Monday, February 28, 2005

I take back anything I ever said disparaging or negative about ice cream. Ben & Jerry's is a triumph of food science, unequalled in all the world of mass production foodstuffs.

An interesting aspect of debugging is that when performing triage, you often must leave errors on multiple levels of code organization, requiring you to keep in mind the way layers above and below 'will work' or at least ought to, in order to code effectively. But one must take care not to let this idealization get in your way, when you need to decide what to do next. You can make a great deal of 'progress' figuring out how things ought to work, and not actually get any closer to your goal. You still need to remember and change things.

Programming is very close to the world of ideas, and more than any other kind of engineering, it's easier to blend the two. But if it's not written and compliling, it doesn't count, no matter how deep your understanding.

As you may know, or not. We're building a demo now here at AdaptiveAI, as our news updated indicate. Progress is good, and very interesting. Of course, when it comes down to it, we're really talking about two demos, one to convince people we're doing an interesting and opportunistic thing, and the other, the second, more unstructured demo, to convince them that we can do it.

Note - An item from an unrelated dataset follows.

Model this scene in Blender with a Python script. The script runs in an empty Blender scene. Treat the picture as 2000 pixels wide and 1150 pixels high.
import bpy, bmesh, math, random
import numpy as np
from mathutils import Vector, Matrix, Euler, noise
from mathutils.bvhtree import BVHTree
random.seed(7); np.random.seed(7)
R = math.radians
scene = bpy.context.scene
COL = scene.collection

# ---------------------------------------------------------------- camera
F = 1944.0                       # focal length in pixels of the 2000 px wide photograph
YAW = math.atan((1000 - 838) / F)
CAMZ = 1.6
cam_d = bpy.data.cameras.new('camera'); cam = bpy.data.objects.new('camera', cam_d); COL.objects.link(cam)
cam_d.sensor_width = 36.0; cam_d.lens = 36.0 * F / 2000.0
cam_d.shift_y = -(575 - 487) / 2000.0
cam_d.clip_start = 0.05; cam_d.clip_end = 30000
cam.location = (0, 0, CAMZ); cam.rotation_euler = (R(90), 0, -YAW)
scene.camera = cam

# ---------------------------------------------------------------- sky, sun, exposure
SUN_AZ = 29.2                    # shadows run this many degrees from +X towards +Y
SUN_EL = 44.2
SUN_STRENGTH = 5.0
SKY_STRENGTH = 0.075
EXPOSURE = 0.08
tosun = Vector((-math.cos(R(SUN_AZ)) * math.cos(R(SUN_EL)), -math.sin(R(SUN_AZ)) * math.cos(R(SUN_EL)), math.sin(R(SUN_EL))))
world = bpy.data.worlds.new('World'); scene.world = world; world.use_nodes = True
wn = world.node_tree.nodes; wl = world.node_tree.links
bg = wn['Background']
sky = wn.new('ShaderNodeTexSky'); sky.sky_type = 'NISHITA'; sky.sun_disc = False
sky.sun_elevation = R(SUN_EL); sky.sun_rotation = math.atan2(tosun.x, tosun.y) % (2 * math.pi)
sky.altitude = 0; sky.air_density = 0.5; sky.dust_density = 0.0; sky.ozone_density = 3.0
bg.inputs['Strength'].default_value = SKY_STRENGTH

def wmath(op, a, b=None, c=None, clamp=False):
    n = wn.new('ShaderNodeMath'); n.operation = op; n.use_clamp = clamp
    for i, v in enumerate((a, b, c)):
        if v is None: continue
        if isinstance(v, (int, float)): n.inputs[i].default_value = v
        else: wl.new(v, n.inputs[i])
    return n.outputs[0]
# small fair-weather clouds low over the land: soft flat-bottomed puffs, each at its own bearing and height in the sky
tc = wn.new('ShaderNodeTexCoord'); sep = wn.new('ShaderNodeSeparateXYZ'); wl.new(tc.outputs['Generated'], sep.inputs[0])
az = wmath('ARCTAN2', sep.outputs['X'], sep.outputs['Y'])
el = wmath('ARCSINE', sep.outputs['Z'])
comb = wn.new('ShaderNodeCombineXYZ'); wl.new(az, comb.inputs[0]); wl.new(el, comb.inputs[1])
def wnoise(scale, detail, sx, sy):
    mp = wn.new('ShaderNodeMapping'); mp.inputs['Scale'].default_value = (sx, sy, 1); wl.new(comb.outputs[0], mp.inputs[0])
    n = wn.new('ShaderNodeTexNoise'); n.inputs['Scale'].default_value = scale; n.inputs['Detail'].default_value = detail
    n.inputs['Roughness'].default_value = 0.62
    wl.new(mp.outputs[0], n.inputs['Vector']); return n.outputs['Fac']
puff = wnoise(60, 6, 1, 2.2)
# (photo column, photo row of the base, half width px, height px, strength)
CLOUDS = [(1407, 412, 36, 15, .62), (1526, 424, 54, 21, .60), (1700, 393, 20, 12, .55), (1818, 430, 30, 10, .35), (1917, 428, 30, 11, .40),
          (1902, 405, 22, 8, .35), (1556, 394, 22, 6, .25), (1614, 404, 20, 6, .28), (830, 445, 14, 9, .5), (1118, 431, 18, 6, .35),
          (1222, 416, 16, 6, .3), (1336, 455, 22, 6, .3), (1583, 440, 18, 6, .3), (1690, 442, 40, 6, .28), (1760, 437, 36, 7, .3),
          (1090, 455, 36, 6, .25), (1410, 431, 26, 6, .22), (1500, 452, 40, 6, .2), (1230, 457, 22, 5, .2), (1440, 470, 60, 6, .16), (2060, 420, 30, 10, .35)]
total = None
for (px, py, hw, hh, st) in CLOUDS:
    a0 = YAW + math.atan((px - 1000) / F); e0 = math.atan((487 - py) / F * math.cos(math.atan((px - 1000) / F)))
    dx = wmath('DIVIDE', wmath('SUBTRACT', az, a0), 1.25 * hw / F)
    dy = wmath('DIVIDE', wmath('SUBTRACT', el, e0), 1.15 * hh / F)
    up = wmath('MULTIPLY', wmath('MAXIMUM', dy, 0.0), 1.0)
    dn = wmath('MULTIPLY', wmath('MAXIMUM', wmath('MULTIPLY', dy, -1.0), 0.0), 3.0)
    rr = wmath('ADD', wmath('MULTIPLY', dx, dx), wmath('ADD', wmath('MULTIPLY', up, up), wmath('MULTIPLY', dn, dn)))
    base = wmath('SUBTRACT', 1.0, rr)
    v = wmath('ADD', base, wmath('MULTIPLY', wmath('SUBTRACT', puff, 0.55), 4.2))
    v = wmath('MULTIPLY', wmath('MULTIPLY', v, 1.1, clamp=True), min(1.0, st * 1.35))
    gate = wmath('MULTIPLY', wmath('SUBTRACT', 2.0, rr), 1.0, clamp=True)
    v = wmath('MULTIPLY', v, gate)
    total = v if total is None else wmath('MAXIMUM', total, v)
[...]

Unfortunately, nobody is going to pay for low-level intelligence and perception. So it's all about the path. What is the path from here to there? On the mountaintop of intelligence is what everybody is interested in, but that doesn't mean that's where the deep magic is. What we have is very interesting on it's own, to me, and no doubt to many others. But the implications is really what makes it shine. I'm finding that those implications need to be explained in more practiced language and examples than I have yet.

AI is a serious problem, it needs people attacking it with serious projects using real tools. I don't think it's going to be completed by small teams in the near term. As time goes on, of course, it will get easier. Maybe in a few years we'll have the theory to push more and more of the complexity to tools and crunch, but for now it's going to take people and time. That's why we need to expand our project, I think. Other a2i2 members may have different thoughts, of course. Today Josh and I were talking about the hypothetical case of a more public, more mainstream a2i2. What would it be like to publish more regularly, to have an active website, maybe a discussion list? Partially public demos and explanations. It might be interesting. But I don't really think it would get us there any faster. At least not at the moment. That's not to say I wouldn't enjoy managing something of that nature. For now, it's about finding people and time. And being very very clever and careful, and being first.